Wątłość tej fabułki kryje się szczęśliwie za piosenkami, których w tym przedstawieniu nie brakuje. Muzyką opatrzył je kompozytor na dorobku; mimo to udał mu się nawet przebój, który dzieciarnia gromadnie nuci po spektaklu.
Z tych wszystkich "ale" wynika niezbicie, jak niełatwe zadanie miała Ewa Złotowska, by tę partyturę przeobrazić w obrazy sceniczne. Trudne podwójnie, bo były to także jej wprawki reżyserskie (spektakl dyplomowy) i niemal pierwsze ćwiczenia z musicalu dla młodych aktorów, niedawnych absolwentów warszawskiej PWST (Grusznicowie, Stockinger, Łabędź, Maciejewski)

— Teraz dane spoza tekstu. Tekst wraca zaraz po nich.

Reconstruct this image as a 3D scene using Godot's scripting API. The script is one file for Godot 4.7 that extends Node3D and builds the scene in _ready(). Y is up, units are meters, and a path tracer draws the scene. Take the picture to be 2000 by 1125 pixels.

Tym większy sukces. Przedstawienie ma zwarty rytm, młodzi aktorzy spisują się wyśmienicie przyjmując na siebie nie tylko po kilka ról, ale przede wszystkim zadania wokalne i... baletowe ze skutkiem nie gorszym niż fikające tu i ówdzie znane grupy. Ruch jest mocną stroną widowiska, co przy skromnej scenografii i umownych (poza kilkoma wyjątkami) kostiumach nie jest bez znaczenia. Podejrzewam zresztą, że wykonawcy sami bawią się znakomicie swoimi zadaniami scenicznymi - stąd nieudawany efekt wdzięku, naturalności, radości. W teatrze dla dzieci - podstawowa sprawa.
Jeszcze jednej sztuczności unika szczęśliwie to przedstawienie - wszystko dzieje się na oczach widza, i piosenki śpiewane są wprost do mikrofonów, a akompaniament płynie rzeczywiście zza sceny (zespół Wł. Jasionowskiego). A więc powtórzmy: udały się wprawki. Pora, by pojawił się musical. Namawiałabym nawet Złotowską, by podjęła się, znowu w Buffo, takiej realizacji, by potwierdziła swoje możliwości tu zasygnalizowane. Że nie ma dzieła? Założę się, że słówko w tej sprawie podszepnąć by mógł dyr. Cybulski, który objął królestwo nieodżałowanej Danuty Baduszkowej. A może Buffo ogłosi konkurs? Tematu małego widza w teatrze nie da się odsunąć w zapomnienie po Międzynarodowym Roku Dziecka.